Copy out all lines that carry the word "Blender".

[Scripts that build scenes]

--- --- ---

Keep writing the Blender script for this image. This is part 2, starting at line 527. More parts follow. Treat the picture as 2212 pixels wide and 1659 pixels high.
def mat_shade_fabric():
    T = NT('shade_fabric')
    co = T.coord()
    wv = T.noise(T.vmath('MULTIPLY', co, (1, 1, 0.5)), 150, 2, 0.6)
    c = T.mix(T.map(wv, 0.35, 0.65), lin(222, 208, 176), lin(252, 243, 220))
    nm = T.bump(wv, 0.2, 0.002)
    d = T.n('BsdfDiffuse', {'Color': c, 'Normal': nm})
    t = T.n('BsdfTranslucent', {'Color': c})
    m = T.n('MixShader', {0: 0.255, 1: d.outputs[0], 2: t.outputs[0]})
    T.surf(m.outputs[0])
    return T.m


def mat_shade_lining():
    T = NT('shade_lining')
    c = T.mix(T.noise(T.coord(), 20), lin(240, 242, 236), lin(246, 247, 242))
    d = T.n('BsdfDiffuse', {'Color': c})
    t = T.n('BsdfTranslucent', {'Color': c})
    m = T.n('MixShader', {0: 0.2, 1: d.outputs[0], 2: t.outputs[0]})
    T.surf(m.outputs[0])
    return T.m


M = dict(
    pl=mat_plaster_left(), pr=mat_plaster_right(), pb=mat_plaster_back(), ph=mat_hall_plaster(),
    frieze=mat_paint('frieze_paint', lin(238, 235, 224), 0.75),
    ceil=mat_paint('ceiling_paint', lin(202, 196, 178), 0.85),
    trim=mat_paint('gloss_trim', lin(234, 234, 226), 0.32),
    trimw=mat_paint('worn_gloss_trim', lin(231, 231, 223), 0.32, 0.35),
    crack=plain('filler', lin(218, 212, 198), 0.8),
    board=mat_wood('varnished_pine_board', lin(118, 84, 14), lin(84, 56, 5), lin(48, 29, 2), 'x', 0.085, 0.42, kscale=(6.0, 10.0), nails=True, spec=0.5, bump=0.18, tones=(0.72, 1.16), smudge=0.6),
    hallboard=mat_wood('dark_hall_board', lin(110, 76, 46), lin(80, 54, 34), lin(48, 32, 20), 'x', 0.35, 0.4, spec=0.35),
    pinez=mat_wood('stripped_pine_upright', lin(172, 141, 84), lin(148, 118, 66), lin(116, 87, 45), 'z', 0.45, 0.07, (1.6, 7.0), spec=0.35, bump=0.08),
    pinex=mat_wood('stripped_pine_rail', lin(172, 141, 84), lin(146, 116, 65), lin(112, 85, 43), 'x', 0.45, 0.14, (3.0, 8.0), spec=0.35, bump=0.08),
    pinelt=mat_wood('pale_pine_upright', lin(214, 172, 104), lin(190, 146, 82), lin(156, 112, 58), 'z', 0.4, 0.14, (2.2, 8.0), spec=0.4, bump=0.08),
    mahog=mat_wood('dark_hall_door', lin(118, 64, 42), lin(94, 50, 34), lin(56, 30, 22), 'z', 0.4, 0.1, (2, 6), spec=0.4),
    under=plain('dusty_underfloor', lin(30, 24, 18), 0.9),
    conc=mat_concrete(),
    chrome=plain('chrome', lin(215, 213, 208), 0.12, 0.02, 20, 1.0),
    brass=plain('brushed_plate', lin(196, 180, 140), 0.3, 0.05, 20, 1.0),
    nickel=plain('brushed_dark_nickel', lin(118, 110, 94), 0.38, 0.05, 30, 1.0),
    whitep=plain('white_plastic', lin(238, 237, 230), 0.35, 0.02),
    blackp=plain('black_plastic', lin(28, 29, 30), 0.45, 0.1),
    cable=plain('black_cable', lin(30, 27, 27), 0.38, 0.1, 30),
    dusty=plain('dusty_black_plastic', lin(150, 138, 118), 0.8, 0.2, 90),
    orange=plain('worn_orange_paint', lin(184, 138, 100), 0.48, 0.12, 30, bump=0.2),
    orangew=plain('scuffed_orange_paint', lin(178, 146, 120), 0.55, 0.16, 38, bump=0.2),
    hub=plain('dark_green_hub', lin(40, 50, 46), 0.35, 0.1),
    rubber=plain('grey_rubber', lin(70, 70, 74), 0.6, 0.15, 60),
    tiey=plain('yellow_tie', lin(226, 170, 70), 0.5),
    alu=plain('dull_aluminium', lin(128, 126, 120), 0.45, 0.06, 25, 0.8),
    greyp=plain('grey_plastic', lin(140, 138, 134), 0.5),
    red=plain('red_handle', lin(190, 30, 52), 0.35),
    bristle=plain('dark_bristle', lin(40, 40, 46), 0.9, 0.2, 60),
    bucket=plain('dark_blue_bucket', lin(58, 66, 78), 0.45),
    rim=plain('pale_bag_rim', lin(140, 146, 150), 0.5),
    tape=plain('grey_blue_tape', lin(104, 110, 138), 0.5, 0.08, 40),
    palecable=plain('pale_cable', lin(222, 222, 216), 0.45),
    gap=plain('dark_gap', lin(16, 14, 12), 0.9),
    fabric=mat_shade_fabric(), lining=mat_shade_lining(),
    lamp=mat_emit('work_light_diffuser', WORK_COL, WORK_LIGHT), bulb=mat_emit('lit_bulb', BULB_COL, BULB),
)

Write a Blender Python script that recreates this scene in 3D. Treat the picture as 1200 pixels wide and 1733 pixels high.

--- --- ---

> Answer to the problem:
Keep writing the Blender script for this image. This is part 2, starting at line 527. More parts follow. Treat the picture as 2212 pixels wide and 1659 pixels high.
Write a Blender Python script that recreates this scene in 3D. Treat the picture as 1200 pixels wide and 1733 pixels high.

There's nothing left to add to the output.